I handed out the Egg Crash Description and Rules on the day we started learning about Momentum.  I told them it will be about a week before we do the competition; I wanted them thinking about the problem and their design as we learn about momentum and impulse.  This week I will show a great video called “Car Crash Tech.”  The video discusses the state of the art auto safety systems and the effects of air bags and other innovations.

I’m hoping for some creative solutions from the kids.  Maybe I’ll have a picture or two to post here in a couple of weeks.

“I hate WebAssign” is the most repeated phrase of the year.  I care, but I don’t care.  Let’s talk about the reality of high school:

  • Many kids don’t do their homework
  • Many kids copy their homework from the kid that does his/her homework
  • The kid that does his/her homework tends to do well in the class
  • The kid that copies his/her homework tends to not do well in class

WebAssign allows me to give them an assignment they can’t copy since each student gets a different set of numbers in the problem.  Oh sure, some still don’t do their homework, but the zero in the grade book is indisputable when we can pull up the WebAssign grade for Mom and Dad.  The kids have a week to do an online assignment.  No, the dog did not eat your computer.  No, you had a week to do it.  No, I don’t take late work.

My homework template was set up to allow up to five entries on an assignment.  At first, there was no penalty for getting it wrong.  I did an experiment in my calculus class and penalized them 10% for each incorrect attempt after the first two attempts.  The kids really resented that.  I think they felt like they were willing to keep trying, they didn’t want to be penalized for not quitting.  Lesson learned, next experiment.
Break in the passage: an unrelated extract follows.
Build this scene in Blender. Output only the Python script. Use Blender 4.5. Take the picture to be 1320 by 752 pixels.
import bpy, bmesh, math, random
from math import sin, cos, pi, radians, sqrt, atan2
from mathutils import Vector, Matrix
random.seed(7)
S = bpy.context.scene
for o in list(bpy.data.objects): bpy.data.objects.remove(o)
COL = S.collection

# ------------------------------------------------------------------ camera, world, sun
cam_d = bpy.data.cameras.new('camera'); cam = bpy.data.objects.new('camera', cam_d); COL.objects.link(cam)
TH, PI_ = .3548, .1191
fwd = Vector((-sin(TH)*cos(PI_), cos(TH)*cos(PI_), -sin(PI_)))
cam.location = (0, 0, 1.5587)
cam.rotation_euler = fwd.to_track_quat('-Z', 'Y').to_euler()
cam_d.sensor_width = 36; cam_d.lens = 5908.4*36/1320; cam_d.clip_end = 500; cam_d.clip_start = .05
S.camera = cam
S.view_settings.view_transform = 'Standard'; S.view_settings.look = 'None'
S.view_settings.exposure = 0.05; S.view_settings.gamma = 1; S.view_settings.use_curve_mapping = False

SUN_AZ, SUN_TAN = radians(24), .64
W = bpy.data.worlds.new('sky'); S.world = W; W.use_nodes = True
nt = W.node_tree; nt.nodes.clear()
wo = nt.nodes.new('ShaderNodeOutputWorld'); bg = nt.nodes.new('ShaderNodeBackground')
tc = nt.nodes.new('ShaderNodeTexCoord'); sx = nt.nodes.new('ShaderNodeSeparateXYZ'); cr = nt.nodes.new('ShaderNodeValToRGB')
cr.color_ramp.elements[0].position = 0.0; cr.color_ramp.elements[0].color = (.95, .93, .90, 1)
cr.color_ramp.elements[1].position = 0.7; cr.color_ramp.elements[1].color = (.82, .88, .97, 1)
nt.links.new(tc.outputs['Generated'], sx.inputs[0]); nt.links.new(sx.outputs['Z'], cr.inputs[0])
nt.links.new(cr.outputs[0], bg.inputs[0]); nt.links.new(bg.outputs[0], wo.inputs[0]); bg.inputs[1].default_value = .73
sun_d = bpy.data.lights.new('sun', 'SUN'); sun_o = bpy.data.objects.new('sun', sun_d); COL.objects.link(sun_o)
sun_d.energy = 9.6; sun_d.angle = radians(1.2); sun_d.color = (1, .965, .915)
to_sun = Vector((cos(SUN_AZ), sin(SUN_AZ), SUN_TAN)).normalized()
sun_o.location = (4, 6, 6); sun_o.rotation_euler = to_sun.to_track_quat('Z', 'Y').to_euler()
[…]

Recently I tried a new approach (ah, the scientific method at work).  I started giving 10%-20% extra credit for completing the assignment 48 hours before it is due.  With the assignment due Mondays at 8am (the start of school), I was getting a bunch of  “help me” emails on Sunday evening.  The extra credit was an attempt to reduce these emails.  What I found is that more of the students were completing the work and doing it ahead of time.  Yahoo!  They will do their work if they feel they can boost their grade with extra credit.  The reality is most of them don’t earn the extra credit, but they get the points for doing their work, and these online assignments are equivalent to a quiz grade every week.

But wait, this gets even better (I’m smiling as I write this).  The kids think they outsmarted me.  Ready for this … they are getting together to work on the problems.  Oh, I don’t know, call it … a study group.  AAAHHH!!


What’s New in 2013/2014?

Every year brings a change, this one is no exception.

I will be picking up the sophomore honors Algebra II class to keep them separate from the juniors. This should help accelerate them and put them on a stronger track towards Calculus. Looks like there will be only one section each of Physics and Calculus, but still two of Robotics & Engineering.

Hot topics this year are going to be the Common-Core Standards, Standards-Based Grading (SBG), improving AP Calculus scores, and somehow adding Python, maybe as a club.